Reproduce verbatim the lines up to and including the one with "COL = scene.collection", starting from the first.

§ §

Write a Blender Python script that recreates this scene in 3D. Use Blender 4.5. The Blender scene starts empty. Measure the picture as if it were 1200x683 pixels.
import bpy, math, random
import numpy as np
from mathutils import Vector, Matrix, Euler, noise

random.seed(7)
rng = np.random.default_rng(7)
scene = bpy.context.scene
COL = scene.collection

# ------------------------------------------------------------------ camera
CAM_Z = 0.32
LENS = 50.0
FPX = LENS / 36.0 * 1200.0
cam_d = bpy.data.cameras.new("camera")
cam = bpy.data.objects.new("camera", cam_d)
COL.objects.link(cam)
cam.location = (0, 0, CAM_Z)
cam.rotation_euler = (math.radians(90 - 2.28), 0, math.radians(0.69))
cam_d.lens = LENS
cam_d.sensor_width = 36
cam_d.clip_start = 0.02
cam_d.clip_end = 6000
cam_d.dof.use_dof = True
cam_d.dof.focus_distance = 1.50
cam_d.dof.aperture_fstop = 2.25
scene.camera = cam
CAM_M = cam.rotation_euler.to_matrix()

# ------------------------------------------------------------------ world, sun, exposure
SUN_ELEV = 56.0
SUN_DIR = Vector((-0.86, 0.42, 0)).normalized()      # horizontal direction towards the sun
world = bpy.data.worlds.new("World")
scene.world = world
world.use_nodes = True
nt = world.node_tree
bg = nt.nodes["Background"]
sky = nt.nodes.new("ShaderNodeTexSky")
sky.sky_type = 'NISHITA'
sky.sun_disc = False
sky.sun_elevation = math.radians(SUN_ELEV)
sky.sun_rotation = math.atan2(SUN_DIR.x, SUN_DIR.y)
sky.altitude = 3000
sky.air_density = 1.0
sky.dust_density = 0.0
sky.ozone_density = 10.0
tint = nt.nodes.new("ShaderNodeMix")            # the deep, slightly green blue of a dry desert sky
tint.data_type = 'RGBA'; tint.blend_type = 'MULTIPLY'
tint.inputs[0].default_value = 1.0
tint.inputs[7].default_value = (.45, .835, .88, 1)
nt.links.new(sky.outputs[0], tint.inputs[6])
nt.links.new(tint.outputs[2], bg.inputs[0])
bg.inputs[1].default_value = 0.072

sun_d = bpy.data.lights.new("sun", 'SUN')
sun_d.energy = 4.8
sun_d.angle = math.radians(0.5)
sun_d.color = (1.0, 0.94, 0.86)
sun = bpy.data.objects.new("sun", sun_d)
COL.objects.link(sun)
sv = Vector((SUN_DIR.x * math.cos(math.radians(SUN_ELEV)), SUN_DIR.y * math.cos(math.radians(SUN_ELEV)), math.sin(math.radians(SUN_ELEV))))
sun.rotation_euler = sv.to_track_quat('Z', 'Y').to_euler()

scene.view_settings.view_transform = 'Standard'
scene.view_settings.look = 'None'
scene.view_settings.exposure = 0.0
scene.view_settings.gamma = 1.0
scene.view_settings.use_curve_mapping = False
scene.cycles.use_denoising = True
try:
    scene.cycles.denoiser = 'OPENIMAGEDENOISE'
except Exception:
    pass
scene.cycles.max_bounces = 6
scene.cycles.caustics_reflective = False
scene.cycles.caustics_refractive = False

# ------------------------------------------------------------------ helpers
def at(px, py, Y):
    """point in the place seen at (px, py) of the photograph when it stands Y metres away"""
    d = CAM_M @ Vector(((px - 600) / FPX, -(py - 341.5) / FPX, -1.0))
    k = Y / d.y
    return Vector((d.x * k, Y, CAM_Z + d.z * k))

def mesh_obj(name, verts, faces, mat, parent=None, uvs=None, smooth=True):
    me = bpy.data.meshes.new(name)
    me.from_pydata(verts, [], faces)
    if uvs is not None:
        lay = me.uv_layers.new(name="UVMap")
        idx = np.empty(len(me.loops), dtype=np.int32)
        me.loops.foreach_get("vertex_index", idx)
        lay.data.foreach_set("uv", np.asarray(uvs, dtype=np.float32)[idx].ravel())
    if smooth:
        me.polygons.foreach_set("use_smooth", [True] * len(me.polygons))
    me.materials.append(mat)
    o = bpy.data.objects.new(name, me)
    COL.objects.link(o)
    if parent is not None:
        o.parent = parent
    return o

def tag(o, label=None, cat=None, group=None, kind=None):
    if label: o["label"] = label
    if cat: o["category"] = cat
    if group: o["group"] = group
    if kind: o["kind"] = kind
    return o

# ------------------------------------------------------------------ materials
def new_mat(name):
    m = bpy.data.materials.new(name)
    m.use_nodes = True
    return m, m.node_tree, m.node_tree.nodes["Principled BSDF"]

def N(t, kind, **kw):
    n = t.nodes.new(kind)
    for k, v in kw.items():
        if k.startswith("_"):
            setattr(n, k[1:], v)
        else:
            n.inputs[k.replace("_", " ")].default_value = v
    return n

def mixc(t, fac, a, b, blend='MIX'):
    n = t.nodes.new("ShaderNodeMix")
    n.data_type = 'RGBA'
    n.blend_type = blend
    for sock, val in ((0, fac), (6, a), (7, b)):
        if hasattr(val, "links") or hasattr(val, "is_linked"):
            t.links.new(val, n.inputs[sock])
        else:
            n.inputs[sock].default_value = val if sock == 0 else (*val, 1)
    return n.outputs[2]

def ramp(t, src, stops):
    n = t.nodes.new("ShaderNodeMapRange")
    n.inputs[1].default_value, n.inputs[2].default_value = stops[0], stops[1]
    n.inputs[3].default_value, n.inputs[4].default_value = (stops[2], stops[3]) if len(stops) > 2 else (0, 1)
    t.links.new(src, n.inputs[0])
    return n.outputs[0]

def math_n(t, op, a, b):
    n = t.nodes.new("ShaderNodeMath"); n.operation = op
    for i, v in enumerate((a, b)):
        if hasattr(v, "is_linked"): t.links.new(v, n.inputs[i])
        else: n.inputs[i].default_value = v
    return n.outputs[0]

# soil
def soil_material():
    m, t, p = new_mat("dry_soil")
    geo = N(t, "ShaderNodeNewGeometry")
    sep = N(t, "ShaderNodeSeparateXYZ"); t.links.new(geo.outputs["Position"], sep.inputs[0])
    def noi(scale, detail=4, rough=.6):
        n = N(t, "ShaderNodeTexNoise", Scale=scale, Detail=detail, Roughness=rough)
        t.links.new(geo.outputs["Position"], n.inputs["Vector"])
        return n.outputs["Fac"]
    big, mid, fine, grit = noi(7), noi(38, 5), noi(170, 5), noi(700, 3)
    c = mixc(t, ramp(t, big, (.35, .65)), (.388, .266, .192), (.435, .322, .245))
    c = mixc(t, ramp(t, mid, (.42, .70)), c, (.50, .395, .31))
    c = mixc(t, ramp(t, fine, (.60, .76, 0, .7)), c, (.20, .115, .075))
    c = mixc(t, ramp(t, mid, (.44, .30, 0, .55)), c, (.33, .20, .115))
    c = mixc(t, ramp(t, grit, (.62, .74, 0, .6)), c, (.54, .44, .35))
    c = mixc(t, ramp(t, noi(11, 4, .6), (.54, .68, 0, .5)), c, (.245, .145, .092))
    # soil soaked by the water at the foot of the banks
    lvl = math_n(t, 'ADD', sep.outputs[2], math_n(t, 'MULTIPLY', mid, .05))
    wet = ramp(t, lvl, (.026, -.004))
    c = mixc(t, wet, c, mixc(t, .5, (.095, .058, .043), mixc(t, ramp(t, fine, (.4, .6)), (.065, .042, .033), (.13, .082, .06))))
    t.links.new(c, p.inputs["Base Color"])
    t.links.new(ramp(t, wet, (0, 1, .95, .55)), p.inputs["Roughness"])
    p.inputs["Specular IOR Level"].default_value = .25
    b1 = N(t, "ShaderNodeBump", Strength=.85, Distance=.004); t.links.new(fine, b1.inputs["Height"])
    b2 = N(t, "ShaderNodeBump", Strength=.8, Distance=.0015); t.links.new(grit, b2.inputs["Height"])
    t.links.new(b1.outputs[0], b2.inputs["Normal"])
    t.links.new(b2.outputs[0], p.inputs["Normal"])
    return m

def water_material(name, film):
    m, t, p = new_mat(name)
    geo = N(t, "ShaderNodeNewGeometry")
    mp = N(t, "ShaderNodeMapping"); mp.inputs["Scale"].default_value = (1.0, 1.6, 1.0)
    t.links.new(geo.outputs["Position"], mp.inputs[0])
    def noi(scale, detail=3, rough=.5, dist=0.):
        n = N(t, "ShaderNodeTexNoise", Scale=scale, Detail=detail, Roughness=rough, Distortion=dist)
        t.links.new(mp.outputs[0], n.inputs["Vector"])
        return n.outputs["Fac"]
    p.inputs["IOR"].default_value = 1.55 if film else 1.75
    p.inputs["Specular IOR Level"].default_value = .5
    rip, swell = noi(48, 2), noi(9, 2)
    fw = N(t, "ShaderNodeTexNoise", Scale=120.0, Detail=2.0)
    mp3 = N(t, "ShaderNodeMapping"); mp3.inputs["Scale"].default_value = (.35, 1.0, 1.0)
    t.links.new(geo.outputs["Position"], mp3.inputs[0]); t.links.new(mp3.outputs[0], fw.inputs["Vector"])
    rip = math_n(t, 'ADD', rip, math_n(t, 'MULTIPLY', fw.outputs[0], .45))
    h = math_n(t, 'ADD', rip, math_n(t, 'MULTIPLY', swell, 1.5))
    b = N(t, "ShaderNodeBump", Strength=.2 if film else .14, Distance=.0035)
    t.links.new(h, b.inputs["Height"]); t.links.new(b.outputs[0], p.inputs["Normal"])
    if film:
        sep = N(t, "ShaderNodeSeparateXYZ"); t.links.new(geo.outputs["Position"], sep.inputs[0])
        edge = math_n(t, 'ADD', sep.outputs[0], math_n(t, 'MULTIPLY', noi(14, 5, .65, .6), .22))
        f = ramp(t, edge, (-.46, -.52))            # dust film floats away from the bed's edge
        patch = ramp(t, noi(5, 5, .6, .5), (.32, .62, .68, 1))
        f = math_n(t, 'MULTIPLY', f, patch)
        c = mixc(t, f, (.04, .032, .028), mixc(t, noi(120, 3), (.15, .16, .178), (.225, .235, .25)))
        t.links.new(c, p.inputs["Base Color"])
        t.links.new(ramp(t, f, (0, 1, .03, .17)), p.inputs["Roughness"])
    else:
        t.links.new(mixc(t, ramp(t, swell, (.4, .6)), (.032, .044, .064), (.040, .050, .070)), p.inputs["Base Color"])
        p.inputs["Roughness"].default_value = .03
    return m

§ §

- [REPLY]:
Write a Blender Python script that recreates this scene in 3D. Use Blender 4.5. The Blender scene starts empty. Measure the picture as if it were 1200x683 pixels.
import bpy, math, random
import numpy as np
from mathutils import Vector, Matrix, Euler, noise

random.seed(7)
rng = np.random.default_rng(7)
scene = bpy.context.scene
COL = scene.collection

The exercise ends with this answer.